Geleneksel yorumlara göre Nebi Muhammed’in kıldığı bu
namazın Cuma namazını olduğunu belirtirler. Bu hareketi de Cuma Suresine
bağlamışlardır. Hâlbuki Cuma Suresi’nin de inişi Risalet’in son yılındadır.
Buradan anlıyoruz ki bu rivayetin gerçekle alakası yoktur.
Hz Muhammed Cuma günü kıldırdığı bu öğle namazından sonra,
bir daha toplu namazı mescit inşaatı bitene kadar kıldırmadı. 1,5 yıl süren mescit inşaatında sonra toplu
namaz tekrar kıldırmaya başlanmıştır.
Hz. Muhammed hutbesini bir hurma kütüğüne kolunu koyarak,
yaslanarak yapardı. Bir sahabe “Şam taraflarında üç basamak üzerine çıkılarak hutbenin
yapıldığını görmüştüm” demesi üzerine Hz. Muhammed uygun görür. Üç basamaklı
minber yaptırılır. Hutbe de onun üzerinden devam edilir. Bu olay 628 yılından
sonra gerçekleştirilmiştir.
Cuma namazı beş vakit namaza ilave olan bir namaz değildir.

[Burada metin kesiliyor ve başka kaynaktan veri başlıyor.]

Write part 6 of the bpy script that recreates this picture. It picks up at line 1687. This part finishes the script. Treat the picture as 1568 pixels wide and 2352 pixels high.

O günün öğle namazının yerini dolduran namazdır. Onun için Cuma namazını
kılanlar ayrıca öğle namazını kılmazlar.
Cumartesi günü Yahudilerin panayırlarının oluşu
Müslümanların dünyalık tutkusuyla birleşince camiyi savsaklayan kişiler pazar
yerini kurabilmek için hazırlık yapıyorlardı. Para hırsı insanlara ağır
basmıştır.
Risâlet’in son zamanlarında cemaat öğle ve ikindi namazına
gelmez olmuştur. Orta namaza dikkat edin ayeti nazil olmuştur. (2:238)
Cumartesi günleri Yahudi toplanmalarında panayır kurulurdu.
Bu panayır hazırlıkları için Müslümanlar yavaş yavaş mesciti boşalmaya
başladılar.
O zamanlarda bir kervan geldiği zaman, ona karşı duyulan
sevincin bir gösterisi olarak def çalınırdı. Âyetteki اَللَّهْوُ (lehv)den
maksat bu olabilir. Yine âyette zamirin اِلَيْهِمَا (ileyhimâ) veya اِلَيْهِ
(ileyhi) değil de اِلَيْهَا “ileyhâ” şeklinde gelmesinden mescidi terk
edenlerin, “eğlence”yi değil de “ticâreti” kastederek çıktıkları
anlaşılmaktadır. Buna da sebep, kıtlığın şiddeti ve hutbeyi bırakıp çıkmakta
bir sakıncanın olmadığını sanmaları idi. Sebep ne olursa olsun, dünya
menfaatleri fânî, Allah katındaki sevap ise sınırsız ve ebedi olduğundan, her
durumda âhireti dünyaya tercih etmek daha hayırlıdır. Üstelik en hayırlı rızık
verici şüphesiz Allah Teâlâ’dır. Esasen rızkı O’ndan talep etmek gerekir.
Çünkü, ancak O nasip edince rızık geleceği gibi, O nasip etmeyince, hiçbir
sebebin rızkın gelmesine fayda sağlamayacağı kesindir.
Bu olay neticesinde aşağıdaki ayet nazil olmuştur.
Cuma 9-10. Ayet:
Siz ey imana ermiş olanlar! Cuma günü namaz için çağrıldığınızda her türlü
dünyevi alışverişi bırakıp Allah'ı anmaya koşun! Eğer bilseniz, bu sizin yararınızadır.
Ve namaz bittiğinde yeryüzüne serbestçe dağılın ve Allah'ın lütfundan
(rızkınızı) aramaya devam edin; mutluluğa ulaşabilmek için de Allah'ı sıkça
anın!
Risaletin son yılında da Cuma suresi iniyor. Bu namaz
başlangıçtan beri olan bir namazdır. Yani öğle namazıdır. Çünkü daha önceki
ayetlerde cumaya özel bir namaz emri yoktur. Cuma namazı adı da sonradan
konulmuş bir addır. Yukarda da belirttiğim gibi orijinal adı “yevmül Cuma”dır. Bunun anlamı da “toplanma
günü” dür.
Doğrularım Allah’ın, yanlışlarım bana aittir.